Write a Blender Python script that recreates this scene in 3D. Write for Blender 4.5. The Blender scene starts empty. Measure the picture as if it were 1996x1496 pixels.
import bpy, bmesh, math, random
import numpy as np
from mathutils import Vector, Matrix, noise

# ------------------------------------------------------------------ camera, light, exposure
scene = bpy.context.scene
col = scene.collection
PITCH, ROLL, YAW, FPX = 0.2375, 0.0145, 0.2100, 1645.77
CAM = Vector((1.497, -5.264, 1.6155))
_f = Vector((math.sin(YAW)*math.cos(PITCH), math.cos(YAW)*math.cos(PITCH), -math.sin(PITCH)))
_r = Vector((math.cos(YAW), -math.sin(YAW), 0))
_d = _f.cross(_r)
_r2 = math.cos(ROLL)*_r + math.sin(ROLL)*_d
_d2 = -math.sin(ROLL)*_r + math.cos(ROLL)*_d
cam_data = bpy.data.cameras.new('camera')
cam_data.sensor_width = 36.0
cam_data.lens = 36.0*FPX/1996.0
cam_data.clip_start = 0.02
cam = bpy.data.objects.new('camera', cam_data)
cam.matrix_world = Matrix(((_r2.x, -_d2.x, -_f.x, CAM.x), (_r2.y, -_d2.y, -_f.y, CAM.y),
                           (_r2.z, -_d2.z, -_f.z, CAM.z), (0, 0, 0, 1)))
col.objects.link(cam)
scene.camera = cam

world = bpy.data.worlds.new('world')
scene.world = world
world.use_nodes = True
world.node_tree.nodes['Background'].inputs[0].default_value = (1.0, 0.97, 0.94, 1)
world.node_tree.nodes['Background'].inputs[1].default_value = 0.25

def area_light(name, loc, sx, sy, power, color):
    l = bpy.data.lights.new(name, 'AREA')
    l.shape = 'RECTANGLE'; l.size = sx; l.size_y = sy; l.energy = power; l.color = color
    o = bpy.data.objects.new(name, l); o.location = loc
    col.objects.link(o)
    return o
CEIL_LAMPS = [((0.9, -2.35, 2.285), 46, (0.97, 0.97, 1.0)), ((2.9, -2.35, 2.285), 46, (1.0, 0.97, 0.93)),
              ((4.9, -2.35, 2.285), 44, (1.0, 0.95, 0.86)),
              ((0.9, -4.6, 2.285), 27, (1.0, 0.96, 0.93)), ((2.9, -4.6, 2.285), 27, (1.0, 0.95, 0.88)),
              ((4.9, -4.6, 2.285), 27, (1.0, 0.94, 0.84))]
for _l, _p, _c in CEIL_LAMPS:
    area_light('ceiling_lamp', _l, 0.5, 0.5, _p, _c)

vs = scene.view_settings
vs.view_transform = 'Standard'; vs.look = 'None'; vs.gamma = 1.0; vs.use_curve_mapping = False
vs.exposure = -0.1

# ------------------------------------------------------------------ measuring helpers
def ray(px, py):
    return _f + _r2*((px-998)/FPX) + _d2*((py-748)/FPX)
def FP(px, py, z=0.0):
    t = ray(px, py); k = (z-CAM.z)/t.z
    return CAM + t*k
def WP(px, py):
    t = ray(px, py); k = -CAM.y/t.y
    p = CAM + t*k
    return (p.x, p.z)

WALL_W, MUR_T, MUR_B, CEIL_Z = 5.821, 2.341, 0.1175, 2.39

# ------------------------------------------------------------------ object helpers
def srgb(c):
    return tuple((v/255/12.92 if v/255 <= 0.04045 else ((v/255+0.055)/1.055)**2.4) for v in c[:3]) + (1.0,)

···

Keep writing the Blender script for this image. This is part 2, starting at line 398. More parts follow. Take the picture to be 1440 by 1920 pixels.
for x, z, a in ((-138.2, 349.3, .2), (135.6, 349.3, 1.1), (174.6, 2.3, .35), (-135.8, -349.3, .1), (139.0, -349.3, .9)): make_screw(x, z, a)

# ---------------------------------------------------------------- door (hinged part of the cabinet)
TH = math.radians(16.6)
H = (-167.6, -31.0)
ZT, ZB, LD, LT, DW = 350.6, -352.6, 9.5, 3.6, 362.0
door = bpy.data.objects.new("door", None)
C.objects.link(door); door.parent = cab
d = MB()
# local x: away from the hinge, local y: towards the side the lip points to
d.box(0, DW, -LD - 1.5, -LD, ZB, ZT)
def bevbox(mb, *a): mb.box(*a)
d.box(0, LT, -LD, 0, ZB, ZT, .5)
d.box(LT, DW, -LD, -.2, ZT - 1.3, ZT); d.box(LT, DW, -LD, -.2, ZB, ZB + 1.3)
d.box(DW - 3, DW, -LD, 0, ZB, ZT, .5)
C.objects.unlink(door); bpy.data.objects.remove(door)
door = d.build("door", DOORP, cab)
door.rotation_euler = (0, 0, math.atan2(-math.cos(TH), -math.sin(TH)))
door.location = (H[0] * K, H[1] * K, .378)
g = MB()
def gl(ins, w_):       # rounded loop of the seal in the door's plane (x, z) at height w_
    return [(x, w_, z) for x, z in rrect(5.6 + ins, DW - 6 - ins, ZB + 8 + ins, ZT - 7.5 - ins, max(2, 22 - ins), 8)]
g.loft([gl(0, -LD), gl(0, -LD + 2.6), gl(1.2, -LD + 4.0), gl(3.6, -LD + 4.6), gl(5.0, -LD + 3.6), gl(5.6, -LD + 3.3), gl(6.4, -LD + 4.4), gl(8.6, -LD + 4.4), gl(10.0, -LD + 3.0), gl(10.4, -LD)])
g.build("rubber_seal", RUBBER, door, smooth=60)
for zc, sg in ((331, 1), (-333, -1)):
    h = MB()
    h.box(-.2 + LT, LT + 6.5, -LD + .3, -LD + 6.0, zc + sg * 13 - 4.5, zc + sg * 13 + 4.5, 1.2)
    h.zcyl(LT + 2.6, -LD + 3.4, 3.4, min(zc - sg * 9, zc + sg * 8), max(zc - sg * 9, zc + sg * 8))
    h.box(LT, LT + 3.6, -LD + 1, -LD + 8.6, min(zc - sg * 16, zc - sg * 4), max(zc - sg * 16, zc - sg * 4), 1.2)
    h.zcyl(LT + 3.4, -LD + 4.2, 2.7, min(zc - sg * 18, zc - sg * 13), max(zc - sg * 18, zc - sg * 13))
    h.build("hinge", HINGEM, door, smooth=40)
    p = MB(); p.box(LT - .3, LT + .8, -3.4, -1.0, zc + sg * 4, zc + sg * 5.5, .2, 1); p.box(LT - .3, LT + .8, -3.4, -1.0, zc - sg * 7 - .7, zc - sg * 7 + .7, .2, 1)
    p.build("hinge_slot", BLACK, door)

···

# TASK STATEMENT:
Your output shall consist solely of the lines from the line with "Write a Blender" to the line with "from mathutils import Vector, Matrix, noise", reproduced exactly, both ends included.

# EXPECTED OUTPUT:
Write a Blender Python script that recreates this scene in 3D. Write for Blender 4.5. The Blender scene starts empty. Measure the picture as if it were 1996x1496 pixels.
import bpy, bmesh, math, random
import numpy as np
from mathutils import Vector, Matrix, noise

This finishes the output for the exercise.